Raymond, Syst. Theol., 2:86-89, holds it “theoretically possible that a child may be so trained and educated in the nurture and admonition of the Lord, as that he will never knowingly and willingly transgress the law of God; in which case he will certainly grow up into regeneration and final salvation. But it is grace that preserves him from sin—[common grace?]. We do not know, either from experience or Scripture, that none have been free from known and wilful transgressions.” J. J. Murphy, Nat. Selection and Spir. Freedom, 26-33—“It is possible to walk from the cradle to the grave, not indeed altogether without sin, but without any period of alienation from God, and with the heavenly life developing along with the earthly, as it did in Christ, from the first.” But, since grace merely restores ability without giving the disposition to use that ability aright, Arminianism does not logically provide for the certain salvation of any infant. Calvinism can provide for the salvation of all dying in infancy, for it knows of a divine power to renew the will, but Arminianism knows of no such power, and so is furthest from a solution of the problem of infant salvation. See Julius Müller, Doct. Sin, 2:320-326; Baird, Elohim Revealed, 479-494; Bib. Sac. 23:206; 28:279; Philippi, Glaubenslehre, 3:56 sq.

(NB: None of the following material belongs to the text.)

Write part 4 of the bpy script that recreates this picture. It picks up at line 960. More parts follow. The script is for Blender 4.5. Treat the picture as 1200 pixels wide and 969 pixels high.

3. The New School Theory, or Theory of uncondemnable Vitiosity.
This theory is called New School, because of its recession from the old Puritan anthropology of which Edwards and Bellamy in the last century were the expounders. The New School theory is a general scheme built up by the successive labors of Hopkins, Emmons, Dwight, Taylor, and Finney. It is held at present by New School Presbyterians, and by the larger part of the Congregational body.
According to this theory, all men are born with a physical and moral constitution which predisposes them to sin, and all men do actually sin so soon as they come to moral consciousness. This vitiosity of nature may be called sinful, because it uniformly leads to sin; but it is not itself sin, since nothing is to be properly denominated sin but the voluntary act of transgressing known law.